また冷めた料理に水溶き片栗粉を入れると、糊化が起きなかったデンプンが鍋の底に沈殿することがあります。
そこに熱が加わると、底に溜まったデンプンが糊化し、ダマになることが考えられます。
加熱しながら水溶き片栗粉を加えることで、そのようなダマの発生を抑えることができます。

火を消してから入れると

では、火を消してから入れる方法のメリットは何でしょうか。

水溶き片栗粉を入れるとすぐ焦げてしまう、という方には、火を消してから入れることをお勧めします。
片栗粉はほとんど純粋なデンプン、すなわち炭水化物であり、非常に焦げやすいものです。火が強すぎる、
あるいは片栗粉を溶いた水が少ない、といった場合、火をつけたまま水溶き片栗粉を入れると焦げてしまうことがあります。一度火を止め、水溶き片栗粉を入れてかき混ぜながら火を付けることで、焦げ付きのリスクを低下させることができます。

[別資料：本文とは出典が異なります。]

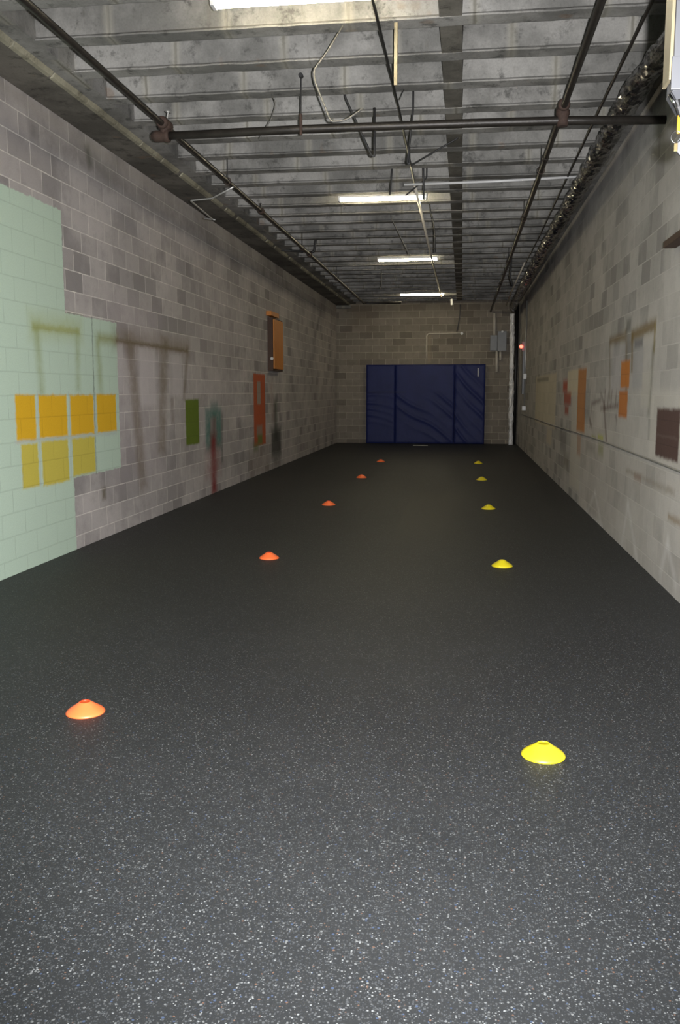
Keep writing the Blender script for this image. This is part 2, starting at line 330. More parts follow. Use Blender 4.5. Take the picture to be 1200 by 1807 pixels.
def rubber():
    k = NT('flecked_rubber'); o = k.obj();
    base = k.mix(k.noise(o, 240, 2, .6), (.006, .0068, .0072, 1), (.021, .0230, .0245, 1))
    base = k.mix(k.ramp(k.noise(o, .7, 4, .6), .35, .7, 0, .35), base, (.023, .0245, .0255, 1))
    for sc, th, off, c in ((130, .62, 0, (.046, .049, .051, 1)), (180, .62, 3.3, (.036, .040, .043, 1)), (120, .96, 7.7, (.035, .05, .085, 1)), (130, .975, 5.1, (.085, .05, .035, 1)), (115, .90, 9.9, (.105, .110, .110, 1)), (150, .94, 1.9, (.16, .168, .168, 1))):
        ad = k.n('ShaderNodeVectorMath', operation='ADD'); k.L.new(o, ad.inputs[0]); ad.inputs[1].default_value = (off, off*.7, 0)
        v = k.n('ShaderNodeTexVoronoi'); k.L.new(ad.outputs[0], v.inputs['Vector']); v.inputs['Scale'].default_value = sc
        sc_ = k.n('ShaderNodeSeparateColor'); k.L.new(v.outputs['Color'], sc_.inputs[0])
        on = k.math('GREATER_THAN', sc_.outputs[0], th)
        sh = k.math('LESS_THAN', v.outputs['Distance'], k.math('MULTIPLY_ADD', sc_.outputs[1], .35, .18))
        base = k.mix(k.math('MULTIPLY', on, sh), base, c)
    # one paler length of the rubber roll in the middle lane
    sp = k.n('ShaderNodeSeparateXYZ'); k.L.new(o, sp.inputs[0])
    lane = k.math('MULTIPLY', k.ramp(sp.outputs[0], -.77, -.74), k.ramp(sp.outputs[0], -.3, .4, 1, 0))
    lane = k.math('MULTIPLY', lane, k.math('MULTIPLY', k.ramp(sp.outputs[1], 7.5, 12), k.ramp(sp.outputs[1], 14.0, 14.8, 1, 0)))
    base = k.mix(k.math('MULTIPLY', lane, .5), base, (.036, .034, .029, 1))
    k.bump(k.noise(o, 300, 2, .6), .3, .002)
    return k.out(base, .62, 0, .35)
M_FLOOR = rubber()
M_PIPE = simple('black_iron', (.030, .026, .022, 1), .45, .3, .35, 9, .3)
M_RUST = simple('rusty_iron', (.050, .028, .020, 1), .8, 0, .35, 25, .6)
M_DARKROD = simple('dark_rod', (.030, .030, .030, 1), .6, .2, .2, 12)
M_WIRE = simple('pale_wire', (.11, .107, .10, 1), .6, .1, .15, 12)
M_GALV = simple('galvanised_conduit', (.42, .42, .40, 1), .4, .6, .12, 14)
M_BEIGE = simple('beige_conduit', (.62, .57, .48, 1), .5, 0, .1, 14)
M_CABLE = simple('black_cable', (.015, .015, .015, 1), .5, 0, .1, 14)
M_UNIT = simple('unit_enamel', (.115, .118, .126, 1), .35, 0, .03, 6)
M_WHITE = simple('white_enamel', (.62, .62, .61, 1), .35, 0, .03, 6)
M_CREAM = simple('cream_enamel', (.24, .205, .13, 1), .4, 0, .03, 6)
M_GREY = simple('grey_enamel', (.30, .31, .33, 1), .45, 0, .06, 6)
M_GREYBOX = simple('grey_steel', (.20, .21, .22, 1), .5, .1, .08, 6)
M_CHROME = simple('chrome', (.8, .8, .8, 1), .15, 1, .02, 6)
M_BRASS = simple('dull_brass', (.20, .15, .07, 1), .45, .8, .1, 30)
M_YTAG = simple('yellow_plastic', srgb(190, 135, 10), .4, 0, .03, 9)
M_BLACK = simple('black_plastic', (.012, .012, .012, 1), .5, 0, .1, 9)
M_ORANGE = simple('orange_plastic', (.93, .17, .045, 1), .42, 0, .04, 9)
M_ORANGE2 = simple('orange_plastic_rim', (.85, .06, .015, 1), .42, 0, .04, 9)
M_YELLOW = simple('yellow_plastic_disc', (.68, .56, .014, 1), .42, 0, .03, 9)
M_YELLOW2 = simple('yellow_plastic_rim', (.58, .44, .01, 1), .42, 0, .03, 9)
M_WHITEITEM = simple('pale_strip', (.30, .30, .24, 1), .6)
def foil(name, c0, c1, ro):
    k = NT(name); o = k.obj(); k.bump(k.noise(o, 40, 4, .7), .8, .02)
    return k.out(k.mix(k.noise(o, 18), c0, c1), ro, .55)
M_FOIL = foil('silver_foil', (.75, .75, .73, 1), (.99, .99, .97, 1), .34)
def reflecting_foil():  # same foil as the upright duct, dark ceiling reflection put into colour
    k = NT('foil_dark_reflection'); o = k.obj(); k.bump(k.noise(o, 10, 5, .7), .8, .05)
    k.b.inputs['Coat Weight'].default_value = .6; k.b.inputs['Coat Roughness'].default_value = .08
    return k.out(k.mix(k.ramp(k.noise(o, 9, 4, .7), .5, .7), (.012, .012, .013, 1), (.11, .10, .09, 1)), .16, .5, .8)
M_DFOIL = reflecting_foil()
def wood():
    k = NT('orange_plywood'); o = k.obj(); n = k.noise(k.scale(o, (3, 9, .8)), 3, 5, .6)
    return k.out(k.mix(n, srgb(160, 94, 26), srgb(206, 132, 46)), .55)
M_WOOD = wood(); M_DWOOD = simple('dark_wood_edge', srgb(66, 44, 30), .7, 0, .2, 12)
def vinyl():
    k = NT('navy_vinyl'); o = k.obj(); k.bump(k.noise(k.scale(o, (1, 1, .5)), 5, 3, .5), .25, .03)
    return k.out(k.mix(k.noise(o, 2.5), srgb(22, 30, 74), srgb(32, 42, 96)), .5, 0, .22)
M_VINYL = vinyl(); M_VEDGE = simple('navy_seam', srgb(18, 22, 48), .6)
M_VINYL_LIGHT = simple('faded_navy_vinyl', srgb(42, 50, 90), .45, 0, .08, 3)
def emit(name, col, st):
    k = NT(name); k.b.inputs['Emission Color'].default_value = col; k.b.inputs['Emission Strength'].default_value = st
    return k.out((.9, .9, .85, 1), .4)
M_TUBE = emit('lit_fluorescent_tube', (1, .88, .60, 1), TUBE_POWER)
M_RED = emit('red_lamp', (1, .06, .03, 1), 6)

# ------------------------------------------------------------------ floor, walls
Y0 = -3.0
b = nb(); box(b, XL-.2, XR+.2, Y0, D+.2, -.15, 0); tag(obj('floor', b, M_FLOOR), kind='structure')
b = nb(); box(b, XL-.2, XL, Y0, D+.2, 0, 4.8); tag(obj('wall_left', b, W_LEFT), kind='structure')
b = nb(); box(b, XR, XR+.2, Y0, D+.2, 0, 4.8); tag(obj('wall_right', b, W_RIGHT), kind='structure')
b = nb(); box(b, XL, XR, D, D+.2, 0, 4.8); tag(obj('wall_back', b, W_BACK), kind='structure')
# ceiling: slab between the joists, with its cast girder, joists and bridging rib as parts
PANL, PANR = -3.34, 1.60
b = nb(); box(b, XL, XR, Y0, D, 4.74, 4.95)
box(b, XL+.42, PANL, Y0, D, HC, 4.74); box(b, PANR, XR, Y0, D, HC+.005, 4.74)
ceil = obj('ceiling', b, M_CONC); tag(ceil, kind='structure')
# girder along the left wall with a sloping edge
b = nb(); prof = [(XL, HW), (XL+.395, HW), (XL+.445, HC+.012), (XL+.445, 4.74), (XL, 4.74)]
n = 110; rings = []
for i in range(n+1):
    y = Y0+(D-Y0)*i/n; j = [random.uniform(-.006, .006) for _ in range(2)]
    rings.append([b.verts.new((x+(j[0] if q == 1 else j[1] if q == 2 else 0), y, z)) for q, (x, z) in enumerate(prof)])
for p, q in zip(rings, rings[1:]):
    for k_ in range(5): b.faces.new((p[k_], p[(k_+1) % 5], q[(k_+1) % 5], q[k_]))
b.faces.new(rings[0]); b.faces.new(rings[-1][::-1])
obj('girder', b, M_CONC_SHADE, ceil)
# broken strip on the girder edge, coloured pale as its lit chamfer, one length in each bay
jlist = [JY+JS*i for i in range(-13, 30)]
b = nb()
for y in jlist:
    if y+.62 > D: continue
    a0, a1 = y-.02+random.uniform(0, .03), y+.68-random.choice((0, 0, .03, .12, .2))
    m = 6; rr = []
    for i in range(m+1):
        yy = a0+(a1-a0)*i/m; e = .012 if 0 < i < m else .002; x0 = XL+.40; q = random.uniform(-.004, .004)
        rr.append([b.verts.new(v) for v in ((x0-.006, yy, HW-.004), (x0+.03+q, yy, HW+.006-e*.4), (x0+.062+q, yy, HC+.02), (x0+.03, yy, HC+.02))])
    for p, q in zip(rr, rr[1:]):
        for k_ in range(4): b.faces.new((p[k_], p[(k_+1) % 4], q[(k_+1) % 4], q[k_]))
    b.faces.new(rr[0]); b.faces.new(rr[-1][::-1])
obj('girder_lit_edge', b, M_LIT_EDGE, ceil)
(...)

また火を止めた状態だと糊化がゆっくり進むため、かき混ぜる時間の猶予ができ、ダマになりにくい、ということも考えられます。加熱されている鍋の一部分に集中して水溶き片栗粉を流し入れると、それが塊のまま糊化しダマになってしまうことがあります。火を消してしっかりかき混ぜてから火を付けることで、そのようなダマの発生を抑えることができるというわけです。

 結局どっちが良いの?

他のホームページや本をいくつか見てみると、どちらの方法を勧めるものもありました。それぞれ一長一短で、人によって使い慣れた方法を採っているということでしょう。
大まかにですが、料理初心者向けには火を消してから入れる方法、プロっぽく手早く仕上げるには火をつけたまま入れる方法がそれぞれ紹介されている傾向が見られるように思います。

どちらにおいても、「鍋に入れる前にしっかり水に溶く」「鍋に入れる際は一か所に固まらないよう回しかける」「鍋に入れた後は加熱しかき混ぜ続ける」という3点は共通しています。
水溶き片栗粉を使ってとろみをつける際は、まずはこれらのポイントを気にしてもらえれば良いのかなと思います。
その上で、もし今まで火を付けたまま水溶き片栗粉入れていて、とろみをうまくつけられなかった、という方は、次からは逆に火を消してから入れてみてください。

とろみ付け以外にも、何かうまくいかないな…と思うことがあれば、その原理から考えてみると良いかもしれませんね。